I’ve wanted photos of the downtown for months now, but never seemed to find the time. Once long ago I had nothing but time; now I have lots, and hardly any.

It’s buildings crowding in on streets and pedestrians I desire. Leafy green and yellowing trees of autumn huddled together against the concrete and steel indifference of office towers.

Something in the flawless rectilinearity of a modern city strikes a chord in our breasts, a hard rational chord that vibrates upward into the head and not downward into the pit of the stomach, or lower, into the loins.

Trees, flowers and shrubs soften the lines and add depth and resonance to the chords, but still the music is clean and clear and cold.
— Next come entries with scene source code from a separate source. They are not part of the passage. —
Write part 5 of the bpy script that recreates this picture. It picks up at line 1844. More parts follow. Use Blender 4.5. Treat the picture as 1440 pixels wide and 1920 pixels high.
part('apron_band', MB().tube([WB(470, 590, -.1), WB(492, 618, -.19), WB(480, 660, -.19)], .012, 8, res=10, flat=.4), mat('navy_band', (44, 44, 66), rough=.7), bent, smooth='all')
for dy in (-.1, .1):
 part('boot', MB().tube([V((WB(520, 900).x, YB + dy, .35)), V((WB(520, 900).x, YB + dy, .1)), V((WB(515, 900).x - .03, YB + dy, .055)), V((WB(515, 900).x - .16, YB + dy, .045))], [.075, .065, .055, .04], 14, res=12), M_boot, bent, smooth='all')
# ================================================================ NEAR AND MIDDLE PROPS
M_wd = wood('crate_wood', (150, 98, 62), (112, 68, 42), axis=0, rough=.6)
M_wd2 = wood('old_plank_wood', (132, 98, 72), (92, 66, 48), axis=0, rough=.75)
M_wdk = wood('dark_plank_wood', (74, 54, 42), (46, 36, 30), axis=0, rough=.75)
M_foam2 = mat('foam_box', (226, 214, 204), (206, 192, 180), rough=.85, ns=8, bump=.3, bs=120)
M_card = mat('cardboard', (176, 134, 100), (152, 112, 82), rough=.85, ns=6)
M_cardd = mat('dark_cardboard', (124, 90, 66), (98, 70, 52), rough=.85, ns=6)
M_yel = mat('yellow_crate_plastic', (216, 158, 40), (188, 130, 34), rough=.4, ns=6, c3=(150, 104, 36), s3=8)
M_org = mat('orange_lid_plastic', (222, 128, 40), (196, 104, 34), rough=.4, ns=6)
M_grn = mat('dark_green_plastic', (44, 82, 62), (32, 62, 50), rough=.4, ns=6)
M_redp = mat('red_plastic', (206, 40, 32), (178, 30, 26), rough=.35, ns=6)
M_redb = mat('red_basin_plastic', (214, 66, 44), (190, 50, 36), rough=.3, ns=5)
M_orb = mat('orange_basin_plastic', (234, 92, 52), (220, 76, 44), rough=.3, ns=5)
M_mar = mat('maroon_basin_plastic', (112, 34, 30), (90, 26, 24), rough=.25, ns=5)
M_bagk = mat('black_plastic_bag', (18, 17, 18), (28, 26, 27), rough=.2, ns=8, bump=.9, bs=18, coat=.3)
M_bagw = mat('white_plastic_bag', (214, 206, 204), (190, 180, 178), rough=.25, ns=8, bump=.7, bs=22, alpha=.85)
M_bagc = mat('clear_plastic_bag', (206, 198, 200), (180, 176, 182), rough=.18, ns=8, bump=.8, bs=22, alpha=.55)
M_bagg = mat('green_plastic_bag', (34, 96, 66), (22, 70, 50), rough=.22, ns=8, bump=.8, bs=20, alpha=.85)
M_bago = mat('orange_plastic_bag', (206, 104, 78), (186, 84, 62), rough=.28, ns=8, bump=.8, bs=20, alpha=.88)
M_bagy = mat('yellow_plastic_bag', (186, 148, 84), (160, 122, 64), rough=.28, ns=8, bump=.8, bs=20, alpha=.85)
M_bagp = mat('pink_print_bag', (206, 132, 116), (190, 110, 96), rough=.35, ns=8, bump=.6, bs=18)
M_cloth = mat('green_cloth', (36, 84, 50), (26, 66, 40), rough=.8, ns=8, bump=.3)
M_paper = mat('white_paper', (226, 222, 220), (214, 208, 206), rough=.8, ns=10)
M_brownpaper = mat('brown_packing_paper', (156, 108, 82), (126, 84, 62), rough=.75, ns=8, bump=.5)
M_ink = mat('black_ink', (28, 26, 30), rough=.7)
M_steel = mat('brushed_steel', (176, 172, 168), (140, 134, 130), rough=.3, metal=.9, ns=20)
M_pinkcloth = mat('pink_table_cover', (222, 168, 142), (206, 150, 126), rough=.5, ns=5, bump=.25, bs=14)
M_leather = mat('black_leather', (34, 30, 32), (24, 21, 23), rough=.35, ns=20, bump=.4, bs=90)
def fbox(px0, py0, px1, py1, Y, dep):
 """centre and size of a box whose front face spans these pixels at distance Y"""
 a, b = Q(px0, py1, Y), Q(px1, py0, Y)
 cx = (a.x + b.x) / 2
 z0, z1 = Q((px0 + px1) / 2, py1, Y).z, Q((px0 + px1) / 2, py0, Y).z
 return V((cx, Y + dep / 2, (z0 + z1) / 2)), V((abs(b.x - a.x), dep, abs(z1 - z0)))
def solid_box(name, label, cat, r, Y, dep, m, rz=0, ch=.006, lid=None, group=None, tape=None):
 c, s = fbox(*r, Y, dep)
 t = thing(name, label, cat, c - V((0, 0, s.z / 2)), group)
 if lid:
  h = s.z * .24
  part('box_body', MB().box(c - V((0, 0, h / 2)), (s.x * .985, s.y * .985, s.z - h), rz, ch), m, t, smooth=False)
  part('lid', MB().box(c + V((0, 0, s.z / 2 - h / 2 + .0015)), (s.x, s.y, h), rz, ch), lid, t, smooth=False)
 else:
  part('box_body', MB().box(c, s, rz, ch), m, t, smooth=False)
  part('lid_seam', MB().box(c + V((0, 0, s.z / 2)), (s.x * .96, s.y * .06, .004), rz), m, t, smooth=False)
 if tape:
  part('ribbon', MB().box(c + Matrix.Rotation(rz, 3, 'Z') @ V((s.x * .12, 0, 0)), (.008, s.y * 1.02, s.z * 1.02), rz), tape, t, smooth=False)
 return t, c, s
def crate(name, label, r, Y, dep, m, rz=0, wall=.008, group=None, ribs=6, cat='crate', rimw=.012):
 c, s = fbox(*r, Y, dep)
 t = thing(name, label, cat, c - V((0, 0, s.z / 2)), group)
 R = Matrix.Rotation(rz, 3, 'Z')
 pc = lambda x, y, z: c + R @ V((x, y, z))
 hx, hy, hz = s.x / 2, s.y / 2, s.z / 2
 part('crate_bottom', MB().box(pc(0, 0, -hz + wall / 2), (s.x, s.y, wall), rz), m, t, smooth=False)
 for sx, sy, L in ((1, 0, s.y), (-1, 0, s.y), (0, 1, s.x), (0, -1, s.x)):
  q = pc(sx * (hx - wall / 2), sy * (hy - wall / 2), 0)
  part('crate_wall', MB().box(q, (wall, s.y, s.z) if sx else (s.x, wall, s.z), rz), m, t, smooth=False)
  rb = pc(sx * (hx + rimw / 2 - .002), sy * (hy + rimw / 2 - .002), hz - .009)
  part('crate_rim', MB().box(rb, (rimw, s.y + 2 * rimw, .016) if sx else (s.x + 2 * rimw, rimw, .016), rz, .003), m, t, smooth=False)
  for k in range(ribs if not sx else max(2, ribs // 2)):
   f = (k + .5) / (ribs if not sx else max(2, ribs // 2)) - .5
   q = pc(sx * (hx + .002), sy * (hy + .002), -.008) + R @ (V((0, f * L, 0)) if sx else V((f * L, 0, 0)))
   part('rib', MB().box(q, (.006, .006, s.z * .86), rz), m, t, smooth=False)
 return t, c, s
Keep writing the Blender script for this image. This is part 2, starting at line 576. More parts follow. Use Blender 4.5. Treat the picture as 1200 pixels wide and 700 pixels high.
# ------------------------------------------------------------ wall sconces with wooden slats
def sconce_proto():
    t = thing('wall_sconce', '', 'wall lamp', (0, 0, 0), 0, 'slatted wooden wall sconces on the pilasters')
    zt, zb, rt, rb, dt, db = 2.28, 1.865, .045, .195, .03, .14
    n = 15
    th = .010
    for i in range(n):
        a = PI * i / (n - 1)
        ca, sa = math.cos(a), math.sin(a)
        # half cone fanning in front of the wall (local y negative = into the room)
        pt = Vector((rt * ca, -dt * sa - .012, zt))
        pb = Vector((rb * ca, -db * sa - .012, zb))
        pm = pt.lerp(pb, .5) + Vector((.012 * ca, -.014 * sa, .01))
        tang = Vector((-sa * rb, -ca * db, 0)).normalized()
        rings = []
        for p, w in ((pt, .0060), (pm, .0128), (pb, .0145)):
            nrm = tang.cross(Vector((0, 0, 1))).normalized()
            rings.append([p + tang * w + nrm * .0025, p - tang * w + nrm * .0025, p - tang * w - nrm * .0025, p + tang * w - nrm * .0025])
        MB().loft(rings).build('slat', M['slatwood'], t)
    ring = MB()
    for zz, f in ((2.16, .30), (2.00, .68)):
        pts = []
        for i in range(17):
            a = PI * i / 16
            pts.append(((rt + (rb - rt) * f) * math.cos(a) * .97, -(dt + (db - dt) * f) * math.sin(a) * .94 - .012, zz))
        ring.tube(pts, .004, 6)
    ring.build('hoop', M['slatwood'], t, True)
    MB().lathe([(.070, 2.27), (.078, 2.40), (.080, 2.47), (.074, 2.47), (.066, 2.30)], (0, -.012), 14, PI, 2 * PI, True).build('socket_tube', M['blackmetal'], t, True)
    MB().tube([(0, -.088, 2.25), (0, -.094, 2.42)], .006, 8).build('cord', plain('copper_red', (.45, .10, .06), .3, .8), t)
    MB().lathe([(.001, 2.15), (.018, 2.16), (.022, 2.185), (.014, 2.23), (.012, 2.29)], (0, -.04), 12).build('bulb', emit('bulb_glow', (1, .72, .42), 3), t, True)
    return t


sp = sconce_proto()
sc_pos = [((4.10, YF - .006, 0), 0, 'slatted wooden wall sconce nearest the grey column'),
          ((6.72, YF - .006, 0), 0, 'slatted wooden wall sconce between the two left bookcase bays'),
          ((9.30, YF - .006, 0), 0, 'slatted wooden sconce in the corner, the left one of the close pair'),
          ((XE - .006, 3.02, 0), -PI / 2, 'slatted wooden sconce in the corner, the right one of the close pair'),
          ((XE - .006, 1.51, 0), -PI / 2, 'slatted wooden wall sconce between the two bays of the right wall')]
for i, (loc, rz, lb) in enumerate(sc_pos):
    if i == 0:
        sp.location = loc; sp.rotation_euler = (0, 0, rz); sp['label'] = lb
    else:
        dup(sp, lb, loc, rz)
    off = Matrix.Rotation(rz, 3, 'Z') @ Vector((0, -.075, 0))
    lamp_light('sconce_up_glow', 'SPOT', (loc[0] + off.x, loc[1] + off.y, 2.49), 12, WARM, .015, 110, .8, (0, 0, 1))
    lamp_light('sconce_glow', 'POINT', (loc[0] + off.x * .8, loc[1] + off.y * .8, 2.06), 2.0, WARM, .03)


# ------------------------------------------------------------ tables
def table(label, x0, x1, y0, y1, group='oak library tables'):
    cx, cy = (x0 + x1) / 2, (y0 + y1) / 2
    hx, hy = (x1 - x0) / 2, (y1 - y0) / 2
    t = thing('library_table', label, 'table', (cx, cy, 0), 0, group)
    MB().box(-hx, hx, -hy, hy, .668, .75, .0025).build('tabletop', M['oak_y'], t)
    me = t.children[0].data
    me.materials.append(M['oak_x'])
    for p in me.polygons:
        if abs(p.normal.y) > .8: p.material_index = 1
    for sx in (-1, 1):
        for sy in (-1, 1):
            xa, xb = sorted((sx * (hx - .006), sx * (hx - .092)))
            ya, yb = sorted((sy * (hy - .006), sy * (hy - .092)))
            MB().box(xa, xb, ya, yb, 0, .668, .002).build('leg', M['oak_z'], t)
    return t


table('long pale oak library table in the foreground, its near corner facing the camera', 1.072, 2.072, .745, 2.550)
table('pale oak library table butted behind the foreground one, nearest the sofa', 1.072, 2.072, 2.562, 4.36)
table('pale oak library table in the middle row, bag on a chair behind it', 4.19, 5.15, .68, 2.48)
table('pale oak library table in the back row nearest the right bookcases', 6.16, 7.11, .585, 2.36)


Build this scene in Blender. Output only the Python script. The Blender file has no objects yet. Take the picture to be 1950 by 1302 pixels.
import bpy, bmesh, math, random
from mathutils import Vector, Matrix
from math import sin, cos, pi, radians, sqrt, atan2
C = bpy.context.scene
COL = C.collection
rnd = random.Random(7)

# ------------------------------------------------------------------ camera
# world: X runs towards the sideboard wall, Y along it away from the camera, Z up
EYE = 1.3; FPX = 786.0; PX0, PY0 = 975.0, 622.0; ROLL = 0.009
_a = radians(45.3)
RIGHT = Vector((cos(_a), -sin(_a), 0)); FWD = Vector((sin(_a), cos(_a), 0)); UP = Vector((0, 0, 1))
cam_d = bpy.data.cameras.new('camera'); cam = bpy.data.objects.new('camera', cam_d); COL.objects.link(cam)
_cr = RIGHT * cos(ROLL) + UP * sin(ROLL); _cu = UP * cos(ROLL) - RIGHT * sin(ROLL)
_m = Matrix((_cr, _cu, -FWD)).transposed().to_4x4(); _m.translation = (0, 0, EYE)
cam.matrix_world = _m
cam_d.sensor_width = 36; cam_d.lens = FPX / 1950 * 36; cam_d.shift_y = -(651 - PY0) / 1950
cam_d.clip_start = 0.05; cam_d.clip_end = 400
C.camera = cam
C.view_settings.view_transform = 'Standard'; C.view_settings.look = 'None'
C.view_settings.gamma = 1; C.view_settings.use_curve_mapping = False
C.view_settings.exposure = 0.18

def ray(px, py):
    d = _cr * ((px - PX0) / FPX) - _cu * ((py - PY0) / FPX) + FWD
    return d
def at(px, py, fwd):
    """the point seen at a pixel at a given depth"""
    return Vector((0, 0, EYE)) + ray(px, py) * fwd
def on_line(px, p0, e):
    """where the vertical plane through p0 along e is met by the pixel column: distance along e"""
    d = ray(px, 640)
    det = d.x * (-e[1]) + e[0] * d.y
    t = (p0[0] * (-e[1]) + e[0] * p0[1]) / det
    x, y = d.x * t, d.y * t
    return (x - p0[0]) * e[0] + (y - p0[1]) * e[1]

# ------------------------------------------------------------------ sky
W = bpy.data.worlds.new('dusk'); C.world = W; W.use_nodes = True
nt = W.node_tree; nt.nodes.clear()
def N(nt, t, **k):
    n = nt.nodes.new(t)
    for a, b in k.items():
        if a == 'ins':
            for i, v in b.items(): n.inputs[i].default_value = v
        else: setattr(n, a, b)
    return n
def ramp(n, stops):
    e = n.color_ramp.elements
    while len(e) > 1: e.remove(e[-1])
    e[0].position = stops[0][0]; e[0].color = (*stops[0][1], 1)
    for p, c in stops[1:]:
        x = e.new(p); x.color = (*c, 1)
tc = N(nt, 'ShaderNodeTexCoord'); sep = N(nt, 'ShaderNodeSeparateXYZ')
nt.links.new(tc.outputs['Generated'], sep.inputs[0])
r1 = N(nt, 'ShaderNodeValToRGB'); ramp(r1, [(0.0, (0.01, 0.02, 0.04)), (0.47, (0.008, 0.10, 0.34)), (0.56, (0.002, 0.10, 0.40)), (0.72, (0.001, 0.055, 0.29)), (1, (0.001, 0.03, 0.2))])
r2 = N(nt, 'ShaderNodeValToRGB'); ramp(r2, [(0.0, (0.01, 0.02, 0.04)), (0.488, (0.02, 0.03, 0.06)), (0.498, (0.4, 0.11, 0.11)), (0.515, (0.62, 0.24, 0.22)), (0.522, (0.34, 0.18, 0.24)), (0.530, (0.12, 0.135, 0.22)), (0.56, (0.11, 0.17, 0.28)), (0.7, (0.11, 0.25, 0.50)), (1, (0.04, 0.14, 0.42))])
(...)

I have been reading Black Elk Speaks in the scant interstices of a busy week. How the elk, buffalo, the eagle, the grassy plains, the creeks and rivers, the buttes, ridges, bluffs and mountains, the clouds scudding across the sky, darkening in an instant and rumbling with the rain heralding thunder, all of it formed the language of his being.

His great visions are drawn from all these elements. Living, vital elements.

  But as he recounted in his heartbreakingly tragic tale, the hoop of his nation was broken and the sacred tree at the centre that should have blossomed died.

The sacred tree, a symbol of the community’s health, withered and dead.

Drink Long and Deep

After a stop at the central library I continue my peregrinations. I sit at an outdoor table and order a drink, half to watch the passersby and half to read my new library book, Ralph Ellison’s Invisible Man.

A city with time on your hands is a wonderful place to be.